日韓ワールド後も清水エスパルスでは不動の右サイドバックとして活躍。

しかしこの頃から市川は膝に怪我を抱えるようになり、ジーコ体制の日本代表には召集されなくなる。

その後、市川は毎シーズン怪我と戦うようになるがレギュラーとして出場し続けた。

しかし2010年に、エスパルスから戦力外通告を受け退団。

その後はヴァンフォーレ甲府やJ2の水戸ホーリーホックでプレーするもいずれも1年で戦力外通告を受けて退団。

2013年には当時JFLに所属していた藤枝MYFCへ移籍してプレーを続け、2015年には当時四国リーグのFC今治へ移籍、2016年にはJFLのヴァンラーレ八戸へと移籍。
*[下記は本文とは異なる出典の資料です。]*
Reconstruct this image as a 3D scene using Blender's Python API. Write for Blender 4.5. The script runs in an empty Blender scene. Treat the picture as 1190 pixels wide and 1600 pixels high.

2016年シーズン終了後、市川は36歳にして現役生活に別れを告げた。

市川大祐の引退後と現在

市川は引退後、清水エスパルス普及部に在籍し、現在はスクールコーチとして幼稚園から小学生の子どもたちを指導している。

若き日に日本中の期待を背負うことになった市川は、結果的に1度しかワールドカップには出場出来なかった。

しかし度重なる怪我や病気を乗り越え、複数のチームを渡り歩きながらも常にベストを尽くしてきた市川には他の人には得ることのできない経験という大きな財産がある。

市川が今後どのように選手を育成し、送り出すのか非常に興味深い。